The last part of the poem, i.e., the third division, brings the presence of the silent speaker in the poem, making it a dramatic monologue. The second character is introduced as “my dearest Friend,/ My dear, dear Friend.” The repetition of the word “dear” hints at the proximity of the relationship between him or her and the speaker. The speaker finds the “former” attributes of himself in his companion. The companion turns out to be the sister of speaker as he repeats the closeness of relation with the word “dear” as he refers to her by calling “My dear, dear Sister!” The Nature is again personified as having the supreme God-like characteristics of truthfulness and loyalty as he claims the most quotable words that “Nature never did betray/ The heart that loved her.” The shift of perspective from lofty view of nature in first part to thoughts of uncertainty in second part and then return to lofty thought of supremacy of Nature in the last part makes the speaker not just expressive of the nature of the attributes that belong to Nature but acknowledges him as a real “worshipper of Nature,” one “with far deeper zeal/ Of holier love.”

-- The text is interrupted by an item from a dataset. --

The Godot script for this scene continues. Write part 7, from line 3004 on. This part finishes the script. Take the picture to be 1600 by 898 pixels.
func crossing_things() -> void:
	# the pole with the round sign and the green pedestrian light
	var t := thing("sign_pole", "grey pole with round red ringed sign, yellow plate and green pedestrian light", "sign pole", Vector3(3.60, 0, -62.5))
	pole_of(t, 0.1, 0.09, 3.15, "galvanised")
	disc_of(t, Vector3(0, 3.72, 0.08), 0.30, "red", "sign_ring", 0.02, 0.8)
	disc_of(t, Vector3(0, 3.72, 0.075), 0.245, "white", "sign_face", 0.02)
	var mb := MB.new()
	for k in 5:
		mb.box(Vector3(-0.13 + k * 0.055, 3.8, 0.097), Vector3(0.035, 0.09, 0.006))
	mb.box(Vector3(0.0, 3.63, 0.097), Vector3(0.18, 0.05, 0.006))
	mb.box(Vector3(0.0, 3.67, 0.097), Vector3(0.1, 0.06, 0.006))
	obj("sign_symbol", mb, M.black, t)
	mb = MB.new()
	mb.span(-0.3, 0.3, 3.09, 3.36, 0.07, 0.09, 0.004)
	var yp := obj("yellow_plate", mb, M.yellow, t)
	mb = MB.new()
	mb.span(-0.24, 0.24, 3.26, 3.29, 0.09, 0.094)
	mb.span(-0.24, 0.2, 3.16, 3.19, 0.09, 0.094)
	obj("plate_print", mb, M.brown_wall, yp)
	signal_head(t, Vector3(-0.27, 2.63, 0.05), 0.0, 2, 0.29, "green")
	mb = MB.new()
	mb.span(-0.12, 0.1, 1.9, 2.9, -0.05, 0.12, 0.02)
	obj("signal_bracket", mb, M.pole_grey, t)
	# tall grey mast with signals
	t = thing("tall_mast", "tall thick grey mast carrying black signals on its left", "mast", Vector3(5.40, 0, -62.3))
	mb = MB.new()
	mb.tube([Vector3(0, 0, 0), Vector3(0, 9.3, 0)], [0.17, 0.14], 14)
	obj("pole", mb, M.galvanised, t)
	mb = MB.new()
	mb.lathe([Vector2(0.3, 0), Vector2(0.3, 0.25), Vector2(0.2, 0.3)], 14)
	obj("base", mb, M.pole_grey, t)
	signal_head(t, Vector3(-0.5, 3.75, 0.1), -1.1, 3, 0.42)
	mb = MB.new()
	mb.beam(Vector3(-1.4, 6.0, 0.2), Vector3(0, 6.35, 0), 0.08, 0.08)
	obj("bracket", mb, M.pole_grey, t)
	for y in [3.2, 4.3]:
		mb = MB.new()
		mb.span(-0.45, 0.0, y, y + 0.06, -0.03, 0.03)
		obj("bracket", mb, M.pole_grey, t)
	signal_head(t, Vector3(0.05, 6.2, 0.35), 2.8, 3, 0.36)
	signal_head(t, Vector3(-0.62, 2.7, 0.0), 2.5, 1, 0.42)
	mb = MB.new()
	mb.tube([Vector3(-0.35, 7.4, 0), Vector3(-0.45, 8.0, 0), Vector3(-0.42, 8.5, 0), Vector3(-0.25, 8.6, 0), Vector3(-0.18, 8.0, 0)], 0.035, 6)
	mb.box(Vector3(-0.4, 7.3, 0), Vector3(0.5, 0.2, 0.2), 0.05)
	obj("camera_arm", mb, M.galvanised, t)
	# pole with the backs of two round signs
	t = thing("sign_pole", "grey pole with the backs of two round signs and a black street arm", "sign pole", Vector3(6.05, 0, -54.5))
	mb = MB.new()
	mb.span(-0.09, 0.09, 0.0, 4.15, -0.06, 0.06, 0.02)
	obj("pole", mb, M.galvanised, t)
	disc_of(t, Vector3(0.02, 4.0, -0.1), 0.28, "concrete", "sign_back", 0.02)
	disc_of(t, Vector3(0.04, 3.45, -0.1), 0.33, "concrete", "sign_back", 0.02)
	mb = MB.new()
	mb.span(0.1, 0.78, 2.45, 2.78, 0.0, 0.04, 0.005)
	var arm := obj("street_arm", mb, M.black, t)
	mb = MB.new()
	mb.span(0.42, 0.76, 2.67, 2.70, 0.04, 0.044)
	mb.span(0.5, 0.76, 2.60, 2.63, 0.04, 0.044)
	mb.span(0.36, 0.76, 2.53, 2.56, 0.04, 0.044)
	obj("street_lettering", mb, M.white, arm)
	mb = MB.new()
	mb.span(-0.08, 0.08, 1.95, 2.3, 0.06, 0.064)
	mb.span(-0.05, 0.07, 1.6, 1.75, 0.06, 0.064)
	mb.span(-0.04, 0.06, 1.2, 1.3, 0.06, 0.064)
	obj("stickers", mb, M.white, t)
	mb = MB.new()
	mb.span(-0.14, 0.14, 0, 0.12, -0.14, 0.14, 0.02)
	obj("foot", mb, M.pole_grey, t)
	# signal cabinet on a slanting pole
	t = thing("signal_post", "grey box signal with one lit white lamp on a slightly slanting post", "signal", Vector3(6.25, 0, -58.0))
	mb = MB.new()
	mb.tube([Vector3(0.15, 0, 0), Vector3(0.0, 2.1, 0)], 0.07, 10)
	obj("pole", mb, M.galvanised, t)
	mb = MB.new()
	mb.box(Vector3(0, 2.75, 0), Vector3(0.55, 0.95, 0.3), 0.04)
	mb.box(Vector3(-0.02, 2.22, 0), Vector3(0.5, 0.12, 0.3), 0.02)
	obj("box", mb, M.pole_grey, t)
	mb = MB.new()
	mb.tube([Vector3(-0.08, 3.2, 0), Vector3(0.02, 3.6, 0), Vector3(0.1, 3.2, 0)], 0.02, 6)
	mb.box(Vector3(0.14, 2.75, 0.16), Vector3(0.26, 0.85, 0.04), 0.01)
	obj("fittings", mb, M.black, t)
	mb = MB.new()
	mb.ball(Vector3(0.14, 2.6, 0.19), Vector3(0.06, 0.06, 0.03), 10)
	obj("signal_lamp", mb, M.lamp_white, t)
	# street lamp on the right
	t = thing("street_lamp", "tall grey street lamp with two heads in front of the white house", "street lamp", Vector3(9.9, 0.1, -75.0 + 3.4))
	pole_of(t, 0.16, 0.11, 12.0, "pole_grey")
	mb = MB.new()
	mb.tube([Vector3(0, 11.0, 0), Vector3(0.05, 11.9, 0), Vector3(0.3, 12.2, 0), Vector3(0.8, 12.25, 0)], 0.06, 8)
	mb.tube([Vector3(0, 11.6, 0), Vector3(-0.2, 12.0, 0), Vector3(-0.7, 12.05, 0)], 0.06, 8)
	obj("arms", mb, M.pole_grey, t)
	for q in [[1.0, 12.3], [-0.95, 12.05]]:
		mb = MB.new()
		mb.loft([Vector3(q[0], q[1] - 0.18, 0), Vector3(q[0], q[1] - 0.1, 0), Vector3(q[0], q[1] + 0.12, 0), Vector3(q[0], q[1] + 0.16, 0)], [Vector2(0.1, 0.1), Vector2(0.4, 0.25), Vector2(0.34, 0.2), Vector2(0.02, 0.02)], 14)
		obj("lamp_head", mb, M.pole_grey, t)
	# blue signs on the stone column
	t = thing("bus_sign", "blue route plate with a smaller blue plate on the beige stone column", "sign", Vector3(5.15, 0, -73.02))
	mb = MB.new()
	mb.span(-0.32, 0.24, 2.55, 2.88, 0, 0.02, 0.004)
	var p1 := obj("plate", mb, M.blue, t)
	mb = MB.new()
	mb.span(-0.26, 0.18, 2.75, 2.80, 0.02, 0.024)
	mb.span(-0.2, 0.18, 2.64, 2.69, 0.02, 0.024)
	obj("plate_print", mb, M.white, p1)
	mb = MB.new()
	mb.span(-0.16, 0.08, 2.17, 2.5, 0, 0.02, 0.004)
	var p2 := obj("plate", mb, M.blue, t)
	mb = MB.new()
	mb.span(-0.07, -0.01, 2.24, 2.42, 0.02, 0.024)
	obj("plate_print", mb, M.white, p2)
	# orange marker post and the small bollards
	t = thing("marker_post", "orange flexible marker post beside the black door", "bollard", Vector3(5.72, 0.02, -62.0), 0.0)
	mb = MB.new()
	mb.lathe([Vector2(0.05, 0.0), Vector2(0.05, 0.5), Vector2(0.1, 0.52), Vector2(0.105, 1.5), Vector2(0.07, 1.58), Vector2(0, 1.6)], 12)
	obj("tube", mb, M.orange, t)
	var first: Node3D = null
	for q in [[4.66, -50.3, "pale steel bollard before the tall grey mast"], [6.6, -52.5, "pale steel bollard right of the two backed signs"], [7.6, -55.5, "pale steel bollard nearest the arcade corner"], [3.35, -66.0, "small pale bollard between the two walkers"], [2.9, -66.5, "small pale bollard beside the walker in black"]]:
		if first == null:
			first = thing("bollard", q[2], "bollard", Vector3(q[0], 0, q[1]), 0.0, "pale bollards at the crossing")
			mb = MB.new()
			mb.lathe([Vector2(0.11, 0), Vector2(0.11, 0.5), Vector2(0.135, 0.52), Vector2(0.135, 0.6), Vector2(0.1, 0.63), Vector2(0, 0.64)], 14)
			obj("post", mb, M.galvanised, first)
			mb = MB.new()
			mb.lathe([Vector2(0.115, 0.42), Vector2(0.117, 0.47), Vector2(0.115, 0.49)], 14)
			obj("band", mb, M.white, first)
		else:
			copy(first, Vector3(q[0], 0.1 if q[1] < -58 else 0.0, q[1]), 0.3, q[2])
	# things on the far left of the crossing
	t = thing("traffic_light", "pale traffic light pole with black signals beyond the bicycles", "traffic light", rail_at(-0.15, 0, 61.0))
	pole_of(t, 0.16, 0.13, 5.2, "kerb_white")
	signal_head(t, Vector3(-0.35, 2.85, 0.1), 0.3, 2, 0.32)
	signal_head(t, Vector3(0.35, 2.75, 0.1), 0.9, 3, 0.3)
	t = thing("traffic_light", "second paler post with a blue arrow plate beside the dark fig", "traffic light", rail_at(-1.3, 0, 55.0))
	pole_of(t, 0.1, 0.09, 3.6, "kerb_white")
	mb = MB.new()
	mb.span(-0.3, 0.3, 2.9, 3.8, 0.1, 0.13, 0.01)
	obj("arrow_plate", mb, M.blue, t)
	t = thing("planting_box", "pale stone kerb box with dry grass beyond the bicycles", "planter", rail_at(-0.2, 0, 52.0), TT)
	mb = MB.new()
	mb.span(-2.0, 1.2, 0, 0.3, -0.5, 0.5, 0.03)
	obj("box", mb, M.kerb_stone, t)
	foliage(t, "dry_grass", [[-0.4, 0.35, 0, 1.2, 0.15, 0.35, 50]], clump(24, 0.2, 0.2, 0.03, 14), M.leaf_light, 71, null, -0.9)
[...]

He concludes his poem with subtle harmony of bringing the aspects of nature together, “steep woods and lofty cliffs,/ And this green pastoral landscape…” The illustration of recollection of memory doesn’t go astray during the course of painting the whole picture together and keeps the thought intact and consistent. With love of Nature, the poet also emphasizes the significance of human relation with mention of his sister. The poem ends with the right note of Nature worship and Romantic essence in the complete title.